§ **Dataset content**
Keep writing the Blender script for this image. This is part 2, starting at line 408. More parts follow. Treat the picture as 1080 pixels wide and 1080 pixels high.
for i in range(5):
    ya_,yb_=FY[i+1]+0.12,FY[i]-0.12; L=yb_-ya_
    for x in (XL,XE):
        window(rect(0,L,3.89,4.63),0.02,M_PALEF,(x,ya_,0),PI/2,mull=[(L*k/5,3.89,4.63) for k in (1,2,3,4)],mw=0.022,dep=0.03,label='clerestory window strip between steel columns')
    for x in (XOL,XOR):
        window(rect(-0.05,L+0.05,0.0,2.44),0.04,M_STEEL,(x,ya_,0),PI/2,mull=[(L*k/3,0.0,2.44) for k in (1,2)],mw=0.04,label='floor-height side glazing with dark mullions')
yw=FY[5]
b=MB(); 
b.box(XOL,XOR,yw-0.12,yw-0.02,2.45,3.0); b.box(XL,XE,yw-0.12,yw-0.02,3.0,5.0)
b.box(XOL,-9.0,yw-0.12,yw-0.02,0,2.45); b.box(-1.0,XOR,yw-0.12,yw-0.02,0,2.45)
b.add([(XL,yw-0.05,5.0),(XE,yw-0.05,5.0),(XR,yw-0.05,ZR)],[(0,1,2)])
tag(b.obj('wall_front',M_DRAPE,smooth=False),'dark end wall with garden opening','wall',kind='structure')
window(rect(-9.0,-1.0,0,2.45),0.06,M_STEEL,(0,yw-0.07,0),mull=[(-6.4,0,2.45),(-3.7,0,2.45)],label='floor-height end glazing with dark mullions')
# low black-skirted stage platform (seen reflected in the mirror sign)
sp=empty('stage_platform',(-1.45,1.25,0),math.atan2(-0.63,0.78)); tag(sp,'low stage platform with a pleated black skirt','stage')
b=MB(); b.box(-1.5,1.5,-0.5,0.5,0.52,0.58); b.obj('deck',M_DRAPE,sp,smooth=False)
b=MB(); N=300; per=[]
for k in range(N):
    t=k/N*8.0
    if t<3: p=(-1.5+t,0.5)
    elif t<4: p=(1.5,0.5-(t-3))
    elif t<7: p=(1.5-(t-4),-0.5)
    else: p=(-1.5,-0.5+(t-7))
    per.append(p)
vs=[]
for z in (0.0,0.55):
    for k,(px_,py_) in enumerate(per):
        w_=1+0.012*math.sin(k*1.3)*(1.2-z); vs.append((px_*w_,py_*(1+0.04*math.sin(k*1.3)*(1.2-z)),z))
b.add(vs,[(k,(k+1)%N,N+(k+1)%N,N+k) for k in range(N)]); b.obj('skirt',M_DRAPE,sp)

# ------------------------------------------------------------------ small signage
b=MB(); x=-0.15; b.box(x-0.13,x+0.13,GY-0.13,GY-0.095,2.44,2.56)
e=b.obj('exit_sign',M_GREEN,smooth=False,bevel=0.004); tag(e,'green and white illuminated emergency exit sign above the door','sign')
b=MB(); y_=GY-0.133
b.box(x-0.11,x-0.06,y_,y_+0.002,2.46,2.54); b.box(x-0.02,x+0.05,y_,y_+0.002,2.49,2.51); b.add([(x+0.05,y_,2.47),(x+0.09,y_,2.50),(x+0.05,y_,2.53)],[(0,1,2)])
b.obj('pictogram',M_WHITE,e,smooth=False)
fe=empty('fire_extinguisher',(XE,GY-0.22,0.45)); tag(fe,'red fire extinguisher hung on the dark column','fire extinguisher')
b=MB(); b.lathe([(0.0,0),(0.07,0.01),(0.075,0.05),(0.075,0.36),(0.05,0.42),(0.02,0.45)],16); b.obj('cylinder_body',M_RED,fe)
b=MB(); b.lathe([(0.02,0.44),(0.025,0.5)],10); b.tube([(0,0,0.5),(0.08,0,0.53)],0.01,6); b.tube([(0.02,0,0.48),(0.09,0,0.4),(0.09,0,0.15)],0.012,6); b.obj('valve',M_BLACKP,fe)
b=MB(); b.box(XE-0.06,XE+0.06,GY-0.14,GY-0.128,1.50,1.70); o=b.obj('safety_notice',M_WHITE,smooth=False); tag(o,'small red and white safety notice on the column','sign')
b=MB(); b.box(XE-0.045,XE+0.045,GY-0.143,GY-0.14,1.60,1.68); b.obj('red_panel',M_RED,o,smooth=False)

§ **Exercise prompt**
Output the listing above exactly as it appears.

§ **Output of the task**
Keep writing the Blender script for this image. This is part 2, starting at line 408. More parts follow. Treat the picture as 1080 pixels wide and 1080 pixels high.
for i in range(5):
    ya_,yb_=FY[i+1]+0.12,FY[i]-0.12; L=yb_-ya_
    for x in (XL,XE):
        window(rect(0,L,3.89,4.63),0.02,M_PALEF,(x,ya_,0),PI/2,mull=[(L*k/5,3.89,4.63) for k in (1,2,3,4)],mw=0.022,dep=0.03,label='clerestory window strip between steel columns')
    for x in (XOL,XOR):
        window(rect(-0.05,L+0.05,0.0,2.44),0.04,M_STEEL,(x,ya_,0),PI/2,mull=[(L*k/3,0.0,2.44) for k in (1,2)],mw=0.04,label='floor-height side glazing with dark mullions')
yw=FY[5]
b=MB(); 
b.box(XOL,XOR,yw-0.12,yw-0.02,2.45,3.0); b.box(XL,XE,yw-0.12,yw-0.02,3.0,5.0)
b.box(XOL,-9.0,yw-0.12,yw-0.02,0,2.45); b.box(-1.0,XOR,yw-0.12,yw-0.02,0,2.45)
b.add([(XL,yw-0.05,5.0),(XE,yw-0.05,5.0),(XR,yw-0.05,ZR)],[(0,1,2)])
tag(b.obj('wall_front',M_DRAPE,smooth=False),'dark end wall with garden opening','wall',kind='structure')
window(rect(-9.0,-1.0,0,2.45),0.06,M_STEEL,(0,yw-0.07,0),mull=[(-6.4,0,2.45),(-3.7,0,2.45)],label='floor-height end glazing with dark mullions')
# low black-skirted stage platform (seen reflected in the mirror sign)
sp=empty('stage_platform',(-1.45,1.25,0),math.atan2(-0.63,0.78)); tag(sp,'low stage platform with a pleated black skirt','stage')
b=MB(); b.box(-1.5,1.5,-0.5,0.5,0.52,0.58); b.obj('deck',M_DRAPE,sp,smooth=False)
b=MB(); N=300; per=[]
for k in range(N):
    t=k/N*8.0
    if t<3: p=(-1.5+t,0.5)
    elif t<4: p=(1.5,0.5-(t-3))
    elif t<7: p=(1.5-(t-4),-0.5)
    else: p=(-1.5,-0.5+(t-7))
    per.append(p)
vs=[]
for z in (0.0,0.55):
    for k,(px_,py_) in enumerate(per):
        w_=1+0.012*math.sin(k*1.3)*(1.2-z); vs.append((px_*w_,py_*(1+0.04*math.sin(k*1.3)*(1.2-z)),z))
b.add(vs,[(k,(k+1)%N,N+(k+1)%N,N+k) for k in range(N)]); b.obj('skirt',M_DRAPE,sp)

# ------------------------------------------------------------------ small signage
b=MB(); x=-0.15; b.box(x-0.13,x+0.13,GY-0.13,GY-0.095,2.44,2.56)
e=b.obj('exit_sign',M_GREEN,smooth=False,bevel=0.004); tag(e,'green and white illuminated emergency exit sign above the door','sign')
b=MB(); y_=GY-0.133
b.box(x-0.11,x-0.06,y_,y_+0.002,2.46,2.54); b.box(x-0.02,x+0.05,y_,y_+0.002,2.49,2.51); b.add([(x+0.05,y_,2.47),(x+0.09,y_,2.50),(x+0.05,y_,2.53)],[(0,1,2)])
b.obj('pictogram',M_WHITE,e,smooth=False)
fe=empty('fire_extinguisher',(XE,GY-0.22,0.45)); tag(fe,'red fire extinguisher hung on the dark column','fire extinguisher')
b=MB(); b.lathe([(0.0,0),(0.07,0.01),(0.075,0.05),(0.075,0.36),(0.05,0.42),(0.02,0.45)],16); b.obj('cylinder_body',M_RED,fe)
b=MB(); b.lathe([(0.02,0.44),(0.025,0.5)],10); b.tube([(0,0,0.5),(0.08,0,0.53)],0.01,6); b.tube([(0.02,0,0.48),(0.09,0,0.4),(0.09,0,0.15)],0.012,6); b.obj('valve',M_BLACKP,fe)
b=MB(); b.box(XE-0.06,XE+0.06,GY-0.14,GY-0.128,1.50,1.70); o=b.obj('safety_notice',M_WHITE,smooth=False); tag(o,'small red and white safety notice on the column','sign')
b=MB(); b.box(XE-0.045,XE+0.045,GY-0.143,GY-0.14,1.60,1.68); b.obj('red_panel',M_RED,o,smooth=False)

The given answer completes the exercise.